* **AIM**: Retype only what runs from the beginning of the data through the line with "def R(a, b): return rng.uniform(a, b)"; please omit the pictures and keep every line exact.

☆ ☆ ☆ ☆ ☆

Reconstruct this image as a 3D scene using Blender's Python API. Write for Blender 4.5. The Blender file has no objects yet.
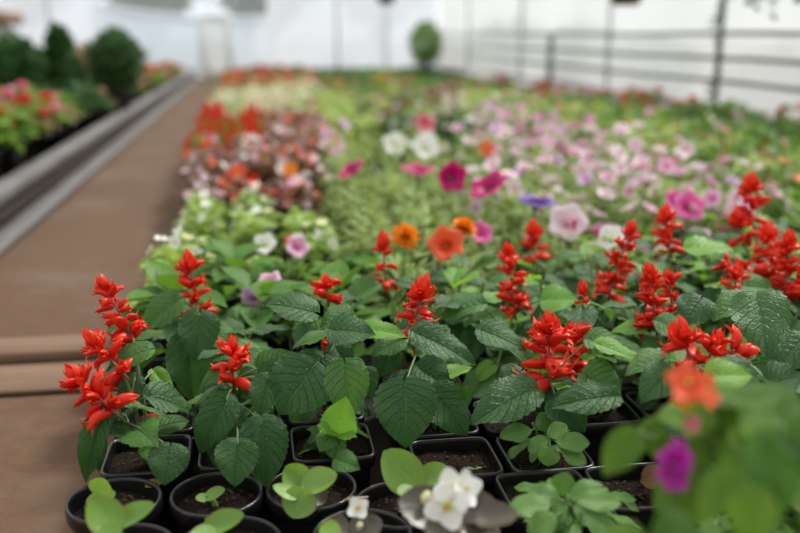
import bpy, math, random
import numpy as np
from mathutils import Vector, Matrix

SC = bpy.context.scene
COL = SC.collection
PI = math.pi
rng = random.Random(7)
def R(a, b): return rng.uniform(a, b)

# ------------------------------------------------------------------ camera geometry (800 x 533 frame)
CAM_H = .56
F = 900.0
PITCH = math.atan(232.5 / F)
YAW = math.atan(148 * math.cos(PITCH) / F)
CF = Vector((math.sin(YAW) * math.cos(PITCH), math.cos(YAW) * math.cos(PITCH), -math.sin(PITCH)))
CR = Vector((math.cos(YAW), -math.sin(YAW), 0))
CU = CR.cross(CF)
CP = Vector((0, 0, CAM_H))
def ray(px, py): return CF + CR * ((px - 400) / F) + CU * ((266.5 - py) / F)
def at(px, py, d): return CP + ray(px, py) * d                     # point seen at a pixel, d metres deep
def atz(px, py, z):                                                # point seen at a pixel, z metres high
    r = ray(px, py); return CP + r * ((z - CAM_H) / r.z)
def proj(p):
    d = Vector(p) - CP; z = d.dot(CF)
    return 400 + F * d.dot(CR) / z, 266.5 - F * d.dot(CU) / z, z
def y_on_wall(x, px):                                              # where the plane x = const crosses a picture column
    lo, hi = .3, 60
    f = lambda y: proj((x, y, .5))[0] - px
    for _ in range(60):
        m = (lo + hi) / 2
        if f(m) > 0: lo = m
        else: hi = m
    return lo

# ------------------------------------------------------------------ materials
def nodes(name):
    m = bpy.data.materials.new(name); m.use_nodes = True
    nt = m.node_tree; nt.nodes.clear()
    return m, nt, nt.nodes, nt.links
def N(nt, typ, **kw):
    n = nt.nodes.new(typ)
    for k, v in kw.items():
        if k in n.inputs: n.inputs[k].default_value = v
        else: setattr(n, k, v)
    return n
def c4(c): return (c[0], c[1], c[2], 1)
def math_node(nt, op, a, b=None, clamp=False):
    n = nt.nodes.new('ShaderNodeMath'); n.operation = op; n.use_clamp = clamp
    for i, v in enumerate((a, b)):
        if v is None: continue
        if hasattr(v, 'links'): nt.links.new(v, n.inputs[i])
        else: n.inputs[i].default_value = v
    return n.outputs[0]
def mixcol(nt, fac, a, b, blend='MIX'):
    n = nt.nodes.new('ShaderNodeMix'); n.data_type = 'RGBA'; n.blend_type = blend
    for sock, v in ((n.inputs['Factor'], fac), (n.inputs['A'], a), (n.inputs['B'], b)):
        if hasattr(v, 'links'): nt.links.new(v, sock)
        elif isinstance(v, (int, float)): sock.default_value = v
        else: sock.default_value = c4(v)
    return n.outputs['Result']

def leaf_mat(name, col, col2, vein, rough=.42, trans=.28, nveins=6.5, slope=2.5, bump=.5, edge=None, island=False, tcol=None, spec=.4, sheen_mottle=None):
    m, nt, nd, L = nodes(name)
    uv = nd.new('ShaderNodeUVMap')
    sp = nd.new('ShaderNodeSeparateXYZ'); L.new(uv.outputs[0], sp.inputs[0])
    u = math_node(nt, 'ABSOLUTE', math_node(nt, 'SUBTRACT', math_node(nt, 'MULTIPLY', sp.outputs[0], 2), 1))
    v = sp.outputs[1]
    ph = math_node(nt, 'SUBTRACT', math_node(nt, 'MULTIPLY', v, nveins), math_node(nt, 'MULTIPLY', u, slope))
    fr = math_node(nt, 'ABSOLUTE', math_node(nt, 'SUBTRACT', math_node(nt, 'FRACT', ph), .5))   # .5 on a vein
    side = math_node(nt, 'MULTIPLY', math_node(nt, 'SUBTRACT', fr, .43), 14, True)
    mid = math_node(nt, 'SUBTRACT', 1, math_node(nt, 'MULTIPLY', u, 16), True)
    vm = math_node(nt, 'MAXIMUM', side, mid)
    tc = nd.new('ShaderNodeTexCoord')
    no = N(nt, 'ShaderNodeTexNoise', Scale=4.0, Detail=4.0); L.new(uv.outputs[0], no.inputs['Vector'])
    oi = nd.new('ShaderNodeObjectInfo')
    rn = nd.new('ShaderNodeNewGeometry').outputs['Random Per Island'] if island else oi.outputs['Random']
    base = mixcol(nt, rn, col, col2)
    base = mixcol(nt, math_node(nt, 'MULTIPLY', no.outputs['Fac'], .45), base, tuple(c * .6 for c in col))
    base = mixcol(nt, math_node(nt, 'MULTIPLY', vm, .38), base, vein)
    if sheen_mottle:  # silvery gloss painted into the leaf colour as pale noise patches
        mo = N(nt, 'ShaderNodeTexNoise', Scale=11.0, Detail=4.0, Roughness=.7); L.new(uv.outputs[0], mo.inputs['Vector'])
        mf = math_node(nt, 'MULTIPLY', math_node(nt, 'SUBTRACT', mo.outputs['Fac'], .50), 4.5, True)
        base = mixcol(nt, math_node(nt, 'MULTIPLY', mf, .42), base, sheen_mottle)
    if edge:
        base = mixcol(nt, math_node(nt, 'MULTIPLY', math_node(nt, 'SUBTRACT', u, .86), 6, True), base, edge)
    bs = N(nt, 'ShaderNodeBsdfPrincipled', Roughness=rough); L.new(base, bs.inputs['Base Color'])
    bs.inputs['Specular IOR Level'].default_value = spec
    fine = N(nt, 'ShaderNodeTexNoise', Scale=26.0, Detail=3.0); L.new(uv.outputs[0], fine.inputs['Vector'])
    hgt = math_node(nt, 'ADD', math_node(nt, 'MULTIPLY', vm, -.6), math_node(nt, 'MULTIPLY', fine.outputs['Fac'], .7))
    bp = N(nt, 'ShaderNodeBump', Strength=bump, Distance=.002); L.new(hgt, bp.inputs['Height']); L.new(bp.outputs[0], bs.inputs['Normal'])
    tr = nd.new('ShaderNodeBsdfTranslucent')
    t = mixcol(nt, .5, base, tcol or (col2[0] * 2.2, col2[1] * 2.0, col2[2] * .9))
    L.new(t, tr.inputs[0])
    mx = N(nt, 'ShaderNodeMixShader'); mx.inputs[0].default_value = trans
    L.new(bs.outputs[0], mx.inputs[1]); L.new(tr.outputs[0], mx.inputs[2])
    out = nd.new('ShaderNodeOutputMaterial'); L.new(mx.outputs[0], out.inputs[0])
    return m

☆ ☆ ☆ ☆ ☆

* **EXERCISE RESULT**:
Reconstruct this image as a 3D scene using Blender's Python API. Write for Blender 4.5. The Blender file has no objects yet.
import bpy, math, random
import numpy as np
from mathutils import Vector, Matrix

SC = bpy.context.scene
COL = SC.collection
PI = math.pi
rng = random.Random(7)
def R(a, b): return rng.uniform(a, b)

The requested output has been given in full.